Em julgamento inédito, a Segunda
Turma do Superior Tribunal de Justiça (STJ) decidiu que uma empresa gaúcha em
recuperação judicial pode participar de licitações públicas. Por maioria, o
colegiado seguiu o voto do ministro Mauro Campbell Marques. A empresa é do ramo
de soluções de tecnologia, com foco comercial dirigido ao setor público.
A empresa recorreu contra decisão
individual do ministro Humberto Martins. A pedido do Ministério Público gaúcho,
ele havia concedido liminar para suspender efeitos de um acórdão do Tribunal de
Justiça do Rio Grande do Sul (TJRS) que permitia à empresa concorrer em
licitações públicas, mesmo estando submetida à recuperação judicial.
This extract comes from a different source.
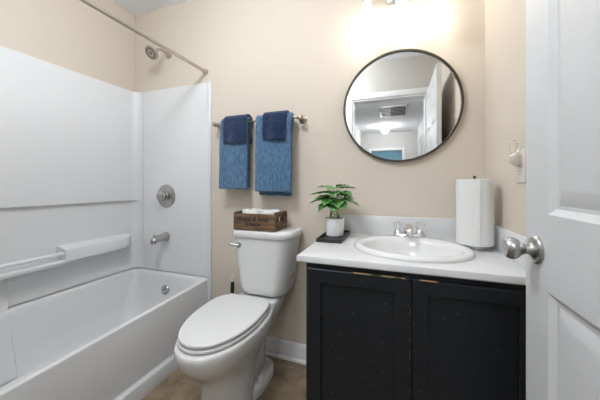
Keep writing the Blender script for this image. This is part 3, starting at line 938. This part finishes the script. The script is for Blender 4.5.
# faucet
FX, FY, FZ = .060, 1.452, CT1 + .0185
t = thing('faucet', 'chrome faucet with two clear acrylic handles behind the sink', 'faucet', (FX, FY, FZ))
bm = bmesh.new()
rs = [at_z(rrect(FX - .078 + g, FX + .078 - g, FY - .026 + g, FY + .026 - g, .025 - g), FZ + z) for g, z in ((0, -.0015), (0, .006), (.004, .013), (.012, .016))]
rings(bm, rs)
obj('base_plate', bm, M_chrome, t)
bm = bmesh.new()
sp = []
for yy, zz, wx, hz in ((.014, .012, .024, .010), (.010, .035, .0225, .016), (-.006, .054, .021, .015), (-.035, .058, .019, .013), (-.070, .050, .018, .011), (-.098, .040, .0165, .009), (-.108, .035, .012, .006)):
    tl = 1.25 if yy > 0 else .35
    sp.append([(FX + wx * math.copysign(abs(math.cos(2 * PI * k / 28)) ** .75, math.cos(2 * PI * k / 28)), FY + yy - hz * math.sin(2 * PI * k / 28) * math.sin(tl) , FZ + zz + hz * math.sin(2 * PI * k / 28) * math.cos(tl)) for k in range(28)])
rings(bm, sp)
lathe(bm, [(.010, 0), (.011, .012), (.009, .014), (0, .014)], (FX, FY - .094, FZ + .036), (0, 0, -1), 18, True, True)
obj('spout', bm, M_chrome, t, [('SUBSURF', dict(levels=1, render_levels=2))], deg=60)
bm = bmesh.new(); lathe(bm, [(0, 0), (.003, 0), (.003, .03), (.006, .032), (.006, .038), (0, .04)], (FX, FY + .021, FZ + .014), (0, 0, 1), 14)
obj('pop_up_rod', bm, M_chrome, t)
for s in (-1, 1):
    hx = FX + s * .051
    bm = bmesh.new(); lathe(bm, [(0, 0), (.020, 0), (.020, .006), (.016, .014), (.012, .020), (.011, .026), (0, .026)], (hx, FY, FZ + .013), (0, 0, 1), 26)
    hs = obj('handle_base', bm, M_chrome, t)
    bm = bmesh.new()
    rs = []
    for z, r in ((.038, .010), (.041, .015), (.048, .0185), (.062, .0215), (.068, .0205), (.071, .015)):
        rs.append([(hx + r * (1 + .10 * math.cos(8 * 2 * PI * k / 48)) * math.cos(2 * PI * k / 48), FY + r * (1 + .10 * math.cos(8 * 2 * PI * k / 48)) * math.sin(2 * PI * k / 48), FZ + z) for k in range(48)])
    rings(bm, rs)
    hk = obj('handle', bm, M_glass, t, deg=60); hk['label'] = 'clear fluted acrylic faucet handle'
    bm = bmesh.new(); lathe(bm, [(0, 0), (.009, 0), (.008, .003), (0, .0035)], (hx, FY, FZ + .0712), (0, 0, 1), 18)
    obj('index_button', bm, M_chrome, hk)

# ------------------------------------------------------------------ tray and potted plant
t = thing('tray', 'shallow black rectangular tray on the left end of the countertop', 'tray', (-.305, 1.38, CT1))
tx0, tx1, ty0, ty1 = -.366, -.243, 1.245, 1.520
bm = nb(tx0, tx1, ty0, ty1, CT1 + .0003, CT1 + .006, .001)
obj('tray_floor', bm, M_tray, t)
bm = bmesh.new()
lo = rrect(tx0, tx1, ty0, ty1, .003, 3); li = rrect(tx0 + .006, tx1 - .006, ty0 + .006, ty1 - .006, .002, 3)
L_ = [at_z(li, CT1 + .0055), at_z(lo, CT1 + .0055), at_z(lo, CT1 + .018), at_z(li, CT1 + .018)]
rings(bm, L_ + [L_[0]], False, False); bmesh.ops.remove_doubles(bm, verts=bm.verts[:], dist=1e-6)
obj('tray_rim', bm, M_tray, t)

PX, PY, PZ = -.308, 1.405, CT1 + .0062
t = thing('potted_plant', 'small green leafy plant in a white pot on the black tray', 'potted plant', (PX, PY, PZ))
bm = bmesh.new(); lathe(bm, [(0, 0), (.039, 0), (.0455, .004), (.0505, .092), (.0500, .094), (.0465, .094), (.041, .070), (0, .070)], (PX, PY, PZ), (0, 0, 1), 40)
obj('pot', bm, M_pot, t)
bm = bmesh.new(); lathe(bm, [(0, .068), (.0405, .068), (.040, .076), (.02, .080), (0, .081)], (PX, PY, PZ), (0, 0, 1), 32)
obj('soil', bm, M_soil, t)
def leaf(base, direc, up, ln, wd, droop, seed):
    """broad scalloped leaf; base point, growing direction, upward normal"""
    d = Vector(direc).normalized(); n = Vector(up).normalized(); s = d.cross(n).normalized(); n = s.cross(d).normalized()
    bm = bmesh.new(); nl, nw = 14, 5
    rows = []
    for i in range(nl + 1):
        q = i / nl
        w_ = wd * (math.sin(PI * min(1, q ** .72)) ** .85) * (1 + .16 * math.sin(q * 20 + seed)) if 0 < q < 1 else .0006
        row = []
        for j in range(-nw, nw + 1):
            v = j / nw
            p = Vector(base) + d * (ln * (q - .05 * abs(v) * (1 if q < .2 else 0))) + s * (w_ * v)
            h_ = -droop * q * q * ln + abs(v) * w_ * .28 + .0025 * math.sin(q * 22 + abs(v) * 3)
            p += n * h_
            row.append(bm.verts.new(p))
        rows.append(row)
    for a, b in zip(rows[:-1], rows[1:]):
        for j in range(2 * nw): bm.faces.new((a[j], a[j + 1], b[j + 1], b[j]))
    return obj('leaf', bm, M_leaf, t, [('SOLIDIFY', dict(thickness=.0008)), ('SUBSURF', dict(levels=0, render_levels=1))], deg=180)
# (azimuth deg, reach, height, leaf length, half width, tilt)
LV = [(185, .028, .180, .105, .030, -.15), (200, .018, .212, .110, .032, .02), (170, .012, .235, .085, .028, .25), (250, .022, .185, .080, .034, -.35), (290, .022, .178, .085, .033, -.35),
      (330, .022, .215, .085, .030, -.05), (20, .020, .235, .085, .028, .15), (-8, .030, .178, .100, .028, -.22), (60, .018, .205, .085, .028, .05), (110, .02, .215, .085, .028, .1),
      (265, .010, .238, .075, .033, .05), (230, .026, .158, .080, .030, -.45), (310, .028, .165, .075, .028, -.3), (345, .012, .245, .06, .022, .3), (215, .02, .195, .09, .03, -.1), (275, .02, .215, .075, .03, -.1), (150, .02, .19, .09, .03, -.1), (40, .02, .185, .08, .028, -.1), (190, .012, .16, .085, .028, -.2), (355, .012, .20, .085, .028, -.1), (280, .03, .15, .07, .03, -.3)]
for i, (az, rc, hz, ln, wd, tl) in enumerate(LV):
    a = math.radians(az); c, s = math.cos(a), math.sin(a)
    tip = Vector((PX + c * rc, PY + s * rc, PZ + hz + .016))
    foot = Vector((PX + c * .027 + rnd.uniform(-.006, .006), PY + s * .027 + rnd.uniform(-.006, .006), PZ + .076))
    bm = bmesh.new()
    tube(bm, smooth_path([foot, foot.lerp(tip, .5) + Vector((-c * .006, -s * .006, .004)), tip], 5), .0017, 8)
    obj('stem', bm, M_stem, t)
    leaf(tip, (c, s, tl * .8), (-c * tl * .5, -s * tl * .5, 1), ln * 1.12, wd * 1.35, .12, i * 1.7)

# ------------------------------------------------------------------ paper towel roll on its stand
RX, RY, RR = .322, 1.352, .070
t = thing('paper_towel_holder', 'dark upright paper towel stand under the white roll', 'paper towel holder', (RX, RY, CT1))
bm = bmesh.new(); lathe(bm, [(0, .0004), (.044, .0004), (.044, .020), (.041, .022), (0, .022)], (RX, RY, CT1), (0, 0, 1), 40)
obj('base', bm, M_satin, t)
bm = bmesh.new(); lathe(bm, [(0, .0095), (.006, .0095), (.006, .302), (.0035, .304), (.0035, .307), (.0055, .309), (.0065, .313), (.005, .317), (0, .318)], (RX, RY, CT1), (0, 0, 1), 20)
obj('post', bm, M_frame, t)
t = thing('paper_towel_roll', 'full white paper towel roll standing in the counter corner', 'paper towel', (RX, RY, CT1 + .0222))
bm = bmesh.new()
lathe(bm, [(.0200, 0), (RR - .002, 0), (RR, .002), (RR, .277), (RR - .002, .279), (.0200, .279), (.0200, 0)], (RX, RY, CT1 + .0224), (0, 0, 1), 64, False, False)
bmesh.ops.remove_doubles(bm, verts=bm.verts[:], dist=1e-6)
# loose last sheet
a0 = math.radians(200)
tt = bmesh.new(); vv = []
for k in range(13):
    a = a0 + k * math.radians(6); r = RR + .0006 + .004 * (k / 12) ** 2
    vv.append([tt.verts.new((RX + r * math.cos(a), RY + r * math.sin(a), CT1 + .0230 + z)) for z in (0, .277)])
for p, q in zip(vv[:-1], vv[1:]): tt.faces.new((p[0], q[0], q[1], p[1]))
merge(bm, tt)
obj('paper', bm, M_paper, t, deg=40)
bm = bmesh.new(); lathe(bm, [(.0198, .001), (.0198, .278), (.0183, .278), (.0183, .001), (.0198, .001)], (RX, RY, CT1 + .0224), (0, 0, 1), 32, False, False)
obj('core', bm, M_core, t)

# ------------------------------------------------------------------ outlet with plug-in warmer
OY, OZ = 1.142, 1.160
t = thing('wall_outlet', 'almond wall outlet on the right wall behind the door', 'outlet', (XR, OY, OZ))
bm = nb(XR - .006, XR - .0003, OY - .035, OY + .035, OZ - .058, OZ + .058, .002)
obj('cover_plate', bm, M_plate, t)
for dz in (-.020, .020):
    bm = bmesh.new()
    pts = rrect(-.017, .017, -.014, .014, .008)
    rings(bm, [[(XR - .0055, OY + x, OZ + dz + y) for x, y in pts], [(XR - .0085, OY + x, OZ + dz + y) for x, y in pts]])
    so = obj('socket', bm, M_plate, t)
    if dz < 0:
        bm = bmesh.new(); box(bm, XR - .0090, XR - .0084, OY - .0085, OY - .006, OZ + dz - .002, OZ + dz + .007); box(bm, XR - .0090, XR - .0084, OY + .006, OY + .0085, OZ + dz - .002, OZ + dz + .007)
        box(bm, XR - .0090, XR - .0084, OY - .002, OY + .002, OZ + dz - .010, OZ + dz - .006)
        obj('slot', bm, M_hole, so)
t = thing('air_freshener', 'plug-in air freshener with a clear bottle, in the wall outlet', 'air freshener', (XR - .03, OY, OZ + .02))
bm = bmesh.new()
rs = []
for xx, hy, hz, dz in ((-.0088, .014, .022, .0), (-.018, .016, .024, .0), (-.024, .017, .021, .002), (-.033, .015, .016, .004), (-.037, .011, .011, .005)):
    rs.append([(XR + xx, OY + y, OZ + .022 + dz + z) for y, z in rrect(-hy, hy, -hz, hz, min(hy, hz) * .6)])
rings(bm, rs)
obj('warmer', bm, M_warm, t)
bm = bmesh.new(); lathe(bm, [(0, 0), (.008, 0), (.009, .004), (.013, .012), (.014, .024), (.012, .036), (.008, .044), (.004, .048), (0, .049)], (XR - .024, OY, OZ + .0435), (0, 0, 1), 28)
obj('bottle', bm, M_glass, t)

# ------------------------------------------------------------------ round mirror
MX, MZ, MR = .017, 1.520, .303
t = thing('round_mirror', 'round wall mirror with a thin dark frame above the sink', 'mirror', (MX, YB, MZ))
bm = bmesh.new()
prof = [(MR - .010, .002), (MR, .002), (MR + .001, .004), (MR + .001, .024), (MR - .001, .026), (MR - .009, .026), (MR - .010, .024), (MR - .010, .002)]
lathe(bm, prof, (MX, YB, MZ), (0, -1, 0), 128, False, False); bmesh.ops.remove_doubles(bm, verts=bm.verts[:], dist=1e-6)
obj('frame', bm, M_frame, t)
bm = bmesh.new(); lathe(bm, [(0, .004), (MR - .0102, .004), (MR - .0102, .016), (0, .016)], (MX, YB, MZ), (0, -1, 0), 128)
obj('glass', bm, M_mirror, t, deg=20)

# ------------------------------------------------------------------ vanity light
LZ = 2.07
t = thing('vanity_light', 'three-shade vanity light bar above the round mirror, lit', 'wall light', (.022, YB, LZ + .06))
bm = nb(-.046, .104, YB - .022, YB - .0005, 2.088, 2.205, .006)
obj('backplate', bm, M_satin, t)
bm = bmesh.new(); tube(bm, [(-.20, YB - .075, 2.135), (.26, YB - .075, 2.135)], .010, 16)
tube(bm, [(.029, YB - .02, 2.135), (.029, YB - .075, 2.135)], .012, 16)
obj('bar', bm, M_satin, t)
for x in (-.143, .027, .190):
    yy = 1.422
    bm = bmesh.new()
    tube(bm, smooth_path([(x, YB - .075, 2.135), (x, YB - .10, 2.132), (x, yy + .01, 2.12), (x, yy, 2.065)], 4), .008, 14)
    lathe(bm, [(0, 0), (.018, 0), (.022, -.01), (.024, -.036), (.0, -.036)], (x, yy, 2.072), (0, 0, 1), 24)
    a_ = obj('arm', bm, M_satin, t)
    bm = bmesh.new(); lathe(bm, [(.022, 0), (.026, -.020), (.031, -.06), (.036, -.10), (.045, -.14), (.047, -.148), (.045, -.148), (.034, -.10), (.029, -.06), (.024, -.02), (.020, -.002)], (x, yy, 2.036), (0, 0, 1), 32, False, True)
    obj('glass_shade', bm, M_shade, t)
Em sua defesa, alegou não ser
possível a aplicação da vedação prevista no artigo 31, inciso II, da Lei
8.666/93, já que não seria impedida a participação das empresas sob o regime da
recuperação judicial em licitações por falta de previsão legal estrita. Segundo
ela, a vedação atingiria somente empresas em concordata ou falência.
Argumentou que deveria haver a
valoração do artigo 47 da Lei 11.101/05, segundo o qual “a recuperação judicial
tem por objetivo viabilizar a superação da situação de crise
econômico-financeira do devedor, promovendo a preservação da empresa, sua
função social e o estímulo à atividade econômica”.
Certidões
O relator, ministro Humberto
Martins, manteve seu entendimento no sentido de suspender a decisão que
autorizava a empresa de participar de licitações públicas. Ele foi acompanhado
pelo ministro Herman Benjamin.
O voto que prevaleceu, no
entanto, foi o do ministro Mauro Campbell Marques, que cassou a liminar
anteriormente deferida e julgou extinta, sem análise de mérito, a medida
cautelar. Os ministros Og Fernandes e Assusete Magalhães acompanharam Campbell.
Segundo o ministro, o tribunal de
origem salientou que a empresa possui todas as certidões negativas constantes
do artigo 31 da Lei 8.666, sendo certo que, por estar em recuperação judicial,
não seria capaz de apresentar apenas a certidão negativa de falência ou concordata.
Conforme destacou Campbell, o
TJRS deferiu a liminar por entender que, além de a Lei 11.101 não exigir essa
certidão e de ser a antiga concordata instituto diferente, o simples fato de a
empresa estar em recuperação judicial não poderia ceifar o seu direito de fazer
parte de procedimentos licitatórios e dar continuidade aos contratos em curso.
Perigo inverso
O ministro também observou que é
pacífica a jurisprudência do STJ no sentido de que a concessão de liminar em
medidas cautelares exige a satisfação cumulativa dos requisitos da urgência
(periculum in mora) e da plausibilidade do direito alegado (fumus boni iuris).
Por fim, o ministro observou que
a empresa, conforme reconhecido pelo TJRS, não é devedora fiscal nem tributária
e focou sua atividade em contratos com os entes públicos, “constituindo-se em
100% de sua fonte de receitas”. Para Campbell, no caso, é possível a ocorrência
de periculum in mora inverso, pois a subsistência da liminar poderia
comprometer a existência da empresa.